It was the summer of 2016 and I did not have a care in the world, but this was also the day my mom said we were moving. Then it happened -- we were really moving. We were gathering our things. I was shocked when we started throwing stuff away so we could travel lighter. It really set in when I had to give my BB guns and bikes away. We were leaving our small town of Immokalee, Florida to move to Boston, Massachusetts.
In Immokalee, everyone knows everyone. I was known as a vakadon (the word for bad kid in Haitian Creole). I made my name big by stealing small things and robbing bikes and basically doing bad things. I had a little clique made with my friends. We were always up to something. We rode all over town on our bikes causing problems. I was a big fish in a small pond.

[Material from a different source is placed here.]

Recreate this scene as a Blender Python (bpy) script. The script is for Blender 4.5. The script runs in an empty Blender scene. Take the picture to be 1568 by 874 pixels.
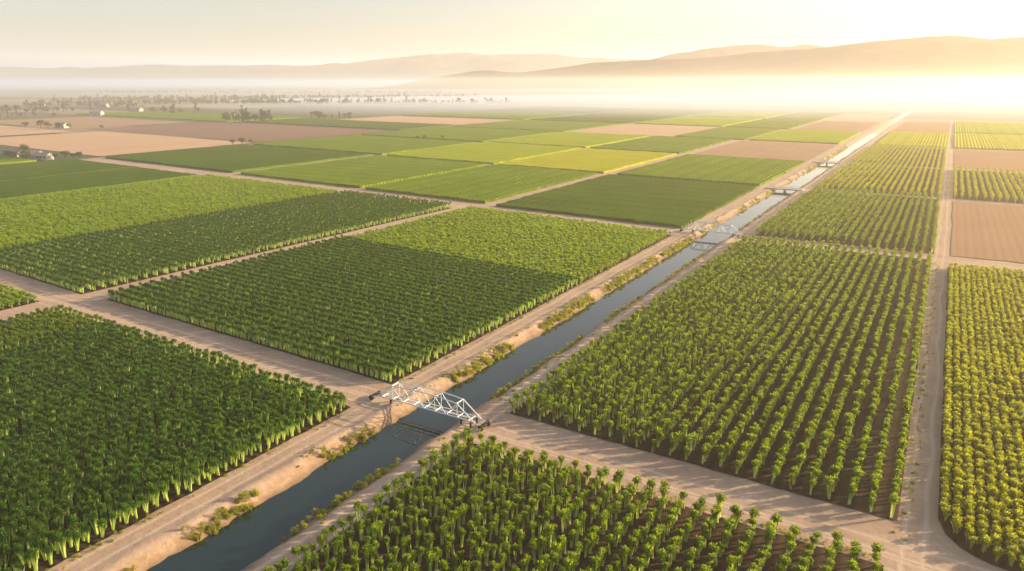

It all changed when I moved to Boston. I was now a small fish in a very big pond. I had never traveled far from home before, but whenever I did I would feel homesick. Then we were on our way to Boston on the Greyhound. The farther we went the more anxious I felt. I wasn't feeling myself at that moment. It was like a bad dream. When we were on the Greyhound, we passed by many cities. I had never seen tall buildings before. Everything was new, but the farther we were from home, the less I felt like myself. I was comfortable back home. I knew everyone and knew where everything was. Moving here meant I would have to re-learn where and how things work.
A few days passed and we reached Boston. Walking out of the bus station and going into the city, I saw so many cars and buses. It felt like a movie to me seeing all of this. I saw large boats on piers, seagulls, and some nice cars. I also saw a vast body of water while driving over a bridge.

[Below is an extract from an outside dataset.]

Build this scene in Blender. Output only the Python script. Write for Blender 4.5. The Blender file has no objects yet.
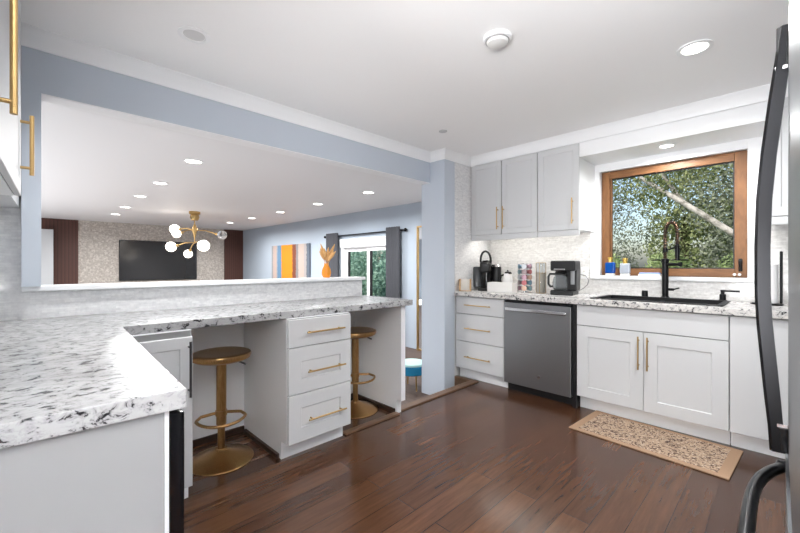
import bpy, bmesh, math, random
from math import sin, cos, pi, radians
from mathutils import Vector, Matrix
C = bpy.context.scene.collection
SC = bpy.context.scene
random.seed(7)

# ------------------------------------------------------------------ camera, world, light, exposure
cam_d = bpy.data.cameras.new('camera'); cam = bpy.data.objects.new('camera', cam_d); C.objects.link(cam)
cam.location = (0, 0, 1.2); cam.rotation_euler = (radians(90), 0, radians(45.6))
cam_d.sensor_width = 36; cam_d.lens = 378 / 800 * 36; cam_d.shift_y = -1.5 / 800; cam_d.clip_start = .01; cam_d.clip_end = 300
SC.camera = cam
w = bpy.data.worlds.new('sky'); SC.world = w; w.use_nodes = True
wn = w.node_tree.nodes; wl = w.node_tree.links
sky = wn.new('ShaderNodeTexSky'); sky.sky_type = 'NISHITA'; sky.sun_disc = False
sky.sun_elevation = radians(42); sky.sun_rotation = radians(200); sky.dust_density = 2.5
wl.new(sky.outputs[0], wn['Background'].inputs[0]); wn['Background'].inputs[1].default_value = .22
SC.view_settings.view_transform = 'Standard'; SC.view_settings.look = 'None'
SC.view_settings.exposure = 0.2; SC.view_settings.gamma = 1.0; SC.view_settings.use_curve_mapping = False
SC.cycles.diffuse_bounces = 7; SC.cycles.max_bounces = 14; SC.cycles.sample_clamp_indirect = 6
sun_d = bpy.data.lights.new('sun', 'SUN'); sun = bpy.data.objects.new('sun', sun_d); C.objects.link(sun)
sun.rotation_euler = (radians(42), 0, radians(-22)); sun_d.energy = 3.6; sun_d.angle = radians(2); sun_d.color = (1, .95, .86)

def area(name, loc, rot, sx, sy, power, col=(1, 1, 1), shape='RECTANGLE', spread=pi):
    d = bpy.data.lights.new(name, 'AREA'); o = bpy.data.objects.new(name, d); C.objects.link(o)
    d.shape = shape; d.size = sx
    if shape in ('RECTANGLE', 'ELLIPSE'): d.size_y = sy
    d.energy = power; d.color = col; d.spread = spread
    o.location = loc; o.rotation_euler = rot
    return o
P_REAR, P_SIDE, P_DIN, P_FLOOR, LOW_ = 205, 430, 115, 310, -.2
P_CAN, P_CANO, P_SOFFIT, P_LED = 18, 36, 12, 1.2
# added fill light behind the viewer, tilted up to brighten the ceiling
area('fill_rear', (.0, -3.28, .95), (radians(90 + 50), 0, 0), 1.8, 1.8, P_REAR, (.985, .99, 1), 'RECTANGLE', radians(130))
# unseen upward fill lights, added to brighten the kitchen and dining ceilings
area('fill_up_side', (2.0, -1.4, .9), (radians(180), 0, 0), 1.9, 2.3, P_SIDE, (.985, .99, 1))
area('fill_up_rear', (.4, -2.0, .75), (radians(180), 0, 0), 2.4, 1.8, P_FLOOR, (.985, .99, 1))
area('fill_up_dining', (-7.0, -1.2, LOW_ + .03), (radians(180), 0, 0), 6.5, 1.5, P_DIN, (.985, .99, 1))  # unseen uplight added low in the dining room, no door here

# ------------------------------------------------------------------ materials
def lin(c):
    return tuple((v / 255 / 12.92 if v / 255 <= .04045 else ((v / 255 + .055) / 1.055) ** 2.4) for v in c) + (1,)
def mat(name, rgb, rough=.5, metal=0, spec=.5, trans=0, ior=1.45, emit=None, estr=0, coat=0, alpha=1):
    m = bpy.data.materials.new(name); m.use_nodes = True
    b = m.node_tree.nodes['Principled BSDF']
    b.inputs['Base Color'].default_value = lin(rgb); b.inputs['Roughness'].default_value = rough
    b.inputs['Metallic'].default_value = metal; b.inputs['Specular IOR Level'].default_value = spec
    b.inputs['Transmission Weight'].default_value = trans; b.inputs['IOR'].default_value = ior
    b.inputs['Coat Weight'].default_value = coat; b.inputs['Alpha'].default_value = alpha
    if emit: b.inputs['Emission Color'].default_value = lin(emit); b.inputs['Emission Strength'].default_value = estr
    return m
def N(m, t, **kw):
    n = m.node_tree.nodes.new(t)
    for k, v in kw.items():
        if k in n.inputs: n.inputs[k].default_value = v
        else: setattr(n, k, v)
    return n
def L(m, a, b): m.node_tree.links.new(a, b)
def bsdf(m): return m.node_tree.nodes['Principled BSDF']
def ocoord(m, scale=(1, 1, 1), rot=(0, 0, 0)):
    t = N(m, 'ShaderNodeTexCoord'); p = N(m, 'ShaderNodeMapping'); p.inputs['Scale'].default_value = scale; p.inputs['Rotation'].default_value = rot
    L(m, t.outputs['Object'], p.inputs[0]); return p.outputs[0]
def ramp(m, src, stops, interp='LINEAR'):
    r = N(m, 'ShaderNodeValToRGB'); r.color_ramp.interpolation = interp
    e = r.color_ramp.elements
    while len(e) < len(stops): e.new(.5)
    for k, (p, c) in enumerate(stops): e[k].position = p; e[k].color = lin(c)
    L(m, src, r.inputs[0]); return r.outputs[0]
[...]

Summer time came around, and I didn't do anything really. I would go out for walks or I would stay inside watching anime. Summer time soon came to an end. I started my freshman year at Charlestown High. It was massive and I was alone there: no friends, only me. I kept to myself because I didn't know anyone at this school and didn't know who I could trust to have my back. I really didn't talk to anyone. I only talked if someone was asking me something. I didn't stay there for long because we ended up moving to Fall River. While there I met a girl named Wanaya. She was my first friend in Massachusetts and still is to this day. While in Fall River, I made more friends and started coming out of my shell. I started going out of the house more and doing after school activities. I joined JROTC and also played football where I played DN (Defensive End). I felt different.

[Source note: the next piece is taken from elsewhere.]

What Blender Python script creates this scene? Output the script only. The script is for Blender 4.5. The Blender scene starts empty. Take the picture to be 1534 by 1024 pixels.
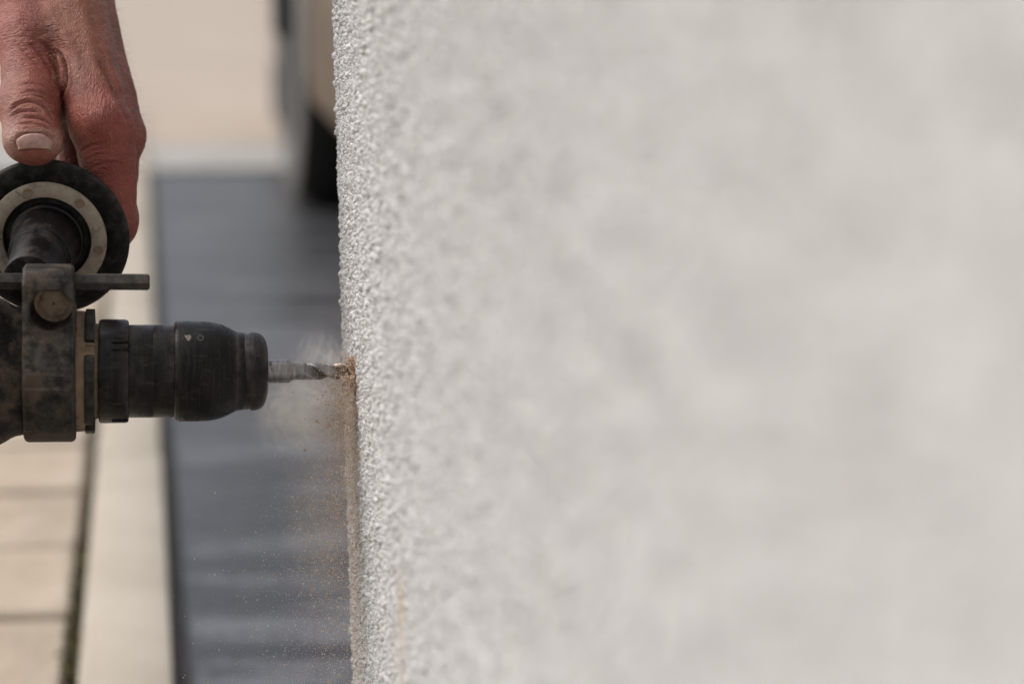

I ended up moving around alot in Massachusetts, and it was challenging for me. I would have to restart the process of making friends all over again. I hated it. I would have to find my way into having a friendship with new people and getting to know them. Going through these changes helped me a lot though. I learned how to act right in different places and how to talk to people better. It also taught me how to be independent and to survive.